After decades of mass incarceration, the report notes recent reforms that offer hope. The U.S. prison population in 2021 had shrunk by 25% from its 2009 peak, thanks to reduced penalties for drug and property crimes. Progress is uneven, though, since Black Americans are still imprisoned at five times the rate of whites. However, decarceration efforts have reduced the Black prison population by 39% percent since its peak, including a 70% plunge since 2000 in the number of Black women in prison.
Despite these declines, the road to true equity is long. Black men were still imprisoned at 5.5 times the rate of white men in 2021, and a Black male born in 2001 is four times more likely to face imprisonment in his lifetime than a white male. Black women fared better, with an imprisonment rate 1.6 times the rate of white women in 2021.
Jail populations have also shrunk, falling 19% since 2008, with the biggest drops again notched by non-white groups. But like the inequalities in prison incarceration numbers, Black and American Indian jail imprisonment rates remain stubbornly high. Community supervision traps millions more with expensive requirements that disproportionately affect people of color.
Youth incarceration has shown progress, with a 77% drop since 2000 while racial disparities also narrowed. Black youth in 2019 were 4.4 times as likely to be incarcerated in the juvenile justice system as their white peers. American Indian youth were at their peak level of disparity in 2019, being 3.3 times as likely to be incarcerated as white youth. The report cites a need for further youth decarceration given evidence that incarceration is often neither necessary or effective for youth, and well-designed alternative-to-incarceration programs produce better public safety outcomes than locking kids up.

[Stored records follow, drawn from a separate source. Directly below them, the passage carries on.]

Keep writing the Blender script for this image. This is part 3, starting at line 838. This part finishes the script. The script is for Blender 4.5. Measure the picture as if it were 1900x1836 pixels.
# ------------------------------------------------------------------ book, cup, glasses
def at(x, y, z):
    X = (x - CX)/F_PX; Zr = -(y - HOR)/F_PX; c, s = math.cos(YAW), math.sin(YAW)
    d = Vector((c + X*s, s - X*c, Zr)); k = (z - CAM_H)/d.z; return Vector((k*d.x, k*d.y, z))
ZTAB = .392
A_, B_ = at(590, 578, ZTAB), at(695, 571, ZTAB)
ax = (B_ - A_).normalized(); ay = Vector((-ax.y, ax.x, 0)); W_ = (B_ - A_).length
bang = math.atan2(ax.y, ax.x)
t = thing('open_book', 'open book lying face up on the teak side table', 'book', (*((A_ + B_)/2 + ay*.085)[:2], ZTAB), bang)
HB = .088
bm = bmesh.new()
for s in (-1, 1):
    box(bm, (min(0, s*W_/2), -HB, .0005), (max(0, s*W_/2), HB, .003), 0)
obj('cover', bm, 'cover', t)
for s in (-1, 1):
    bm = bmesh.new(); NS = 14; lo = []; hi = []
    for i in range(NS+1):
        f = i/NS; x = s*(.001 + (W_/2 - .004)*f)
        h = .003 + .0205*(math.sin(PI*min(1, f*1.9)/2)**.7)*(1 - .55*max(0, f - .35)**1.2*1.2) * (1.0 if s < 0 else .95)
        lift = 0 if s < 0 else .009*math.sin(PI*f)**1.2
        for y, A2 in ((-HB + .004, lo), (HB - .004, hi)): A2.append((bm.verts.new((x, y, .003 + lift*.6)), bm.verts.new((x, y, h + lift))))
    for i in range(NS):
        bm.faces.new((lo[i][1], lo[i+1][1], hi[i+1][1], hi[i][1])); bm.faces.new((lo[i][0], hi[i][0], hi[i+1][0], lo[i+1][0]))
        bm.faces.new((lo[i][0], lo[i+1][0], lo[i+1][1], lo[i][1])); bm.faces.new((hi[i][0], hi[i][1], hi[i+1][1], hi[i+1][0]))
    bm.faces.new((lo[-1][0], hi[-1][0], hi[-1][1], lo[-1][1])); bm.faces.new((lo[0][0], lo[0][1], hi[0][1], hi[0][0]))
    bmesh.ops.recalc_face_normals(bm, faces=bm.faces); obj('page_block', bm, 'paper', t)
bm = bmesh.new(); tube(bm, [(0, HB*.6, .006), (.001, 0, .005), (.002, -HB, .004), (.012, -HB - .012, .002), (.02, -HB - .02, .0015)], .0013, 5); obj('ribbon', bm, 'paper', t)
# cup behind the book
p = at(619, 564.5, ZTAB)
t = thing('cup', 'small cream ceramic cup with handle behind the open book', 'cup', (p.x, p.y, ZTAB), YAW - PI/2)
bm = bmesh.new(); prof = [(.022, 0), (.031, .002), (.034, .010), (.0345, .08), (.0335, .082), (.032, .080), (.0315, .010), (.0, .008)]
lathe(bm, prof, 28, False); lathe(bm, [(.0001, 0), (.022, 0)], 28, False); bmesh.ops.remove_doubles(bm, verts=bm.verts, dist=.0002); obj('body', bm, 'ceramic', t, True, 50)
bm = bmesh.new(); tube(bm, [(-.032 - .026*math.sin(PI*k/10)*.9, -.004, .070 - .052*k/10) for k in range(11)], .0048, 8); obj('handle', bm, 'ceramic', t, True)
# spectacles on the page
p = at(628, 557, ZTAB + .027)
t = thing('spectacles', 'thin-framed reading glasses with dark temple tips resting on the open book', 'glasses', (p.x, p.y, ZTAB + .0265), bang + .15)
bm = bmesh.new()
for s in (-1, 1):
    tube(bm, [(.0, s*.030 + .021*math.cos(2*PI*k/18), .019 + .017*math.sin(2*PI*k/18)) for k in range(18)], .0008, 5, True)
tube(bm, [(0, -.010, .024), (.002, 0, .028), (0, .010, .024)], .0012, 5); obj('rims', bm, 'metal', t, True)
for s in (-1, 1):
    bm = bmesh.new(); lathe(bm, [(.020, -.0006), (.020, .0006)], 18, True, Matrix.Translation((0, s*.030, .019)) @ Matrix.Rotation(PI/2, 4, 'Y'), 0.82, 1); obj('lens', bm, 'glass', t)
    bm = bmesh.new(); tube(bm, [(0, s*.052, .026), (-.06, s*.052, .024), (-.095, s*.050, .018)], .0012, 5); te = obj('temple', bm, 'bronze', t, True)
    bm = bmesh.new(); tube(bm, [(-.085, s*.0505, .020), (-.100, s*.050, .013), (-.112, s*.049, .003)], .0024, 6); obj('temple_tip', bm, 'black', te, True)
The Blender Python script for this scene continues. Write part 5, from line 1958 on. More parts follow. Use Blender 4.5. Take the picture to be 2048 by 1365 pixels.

Although there has been a long-term crime drop in the U.S., the report warns that progress in decarceration faces an uncertain future. Any uptick in crime rates is likely to spark political backlash and threaten further progress. Already, critics are pushing to roll back reforms in places like New York City and Washington, D.C. Even after Florida voters re-enfranchised felons, GOP state lawmakers moved the goalposts to require they first pay off all fees and costs, though the state often can’t say just how much that is.
Nationwide, the opioid crisis threatens to trigger a return to harsh mandatory-minimum sentences, further jeopardizing decarceration and racial justice gains. The report cautions policymakers to resist the temptation to return to failed past strategies and double-down on evidence-based solutions that prioritize public safety, equity and community well-being.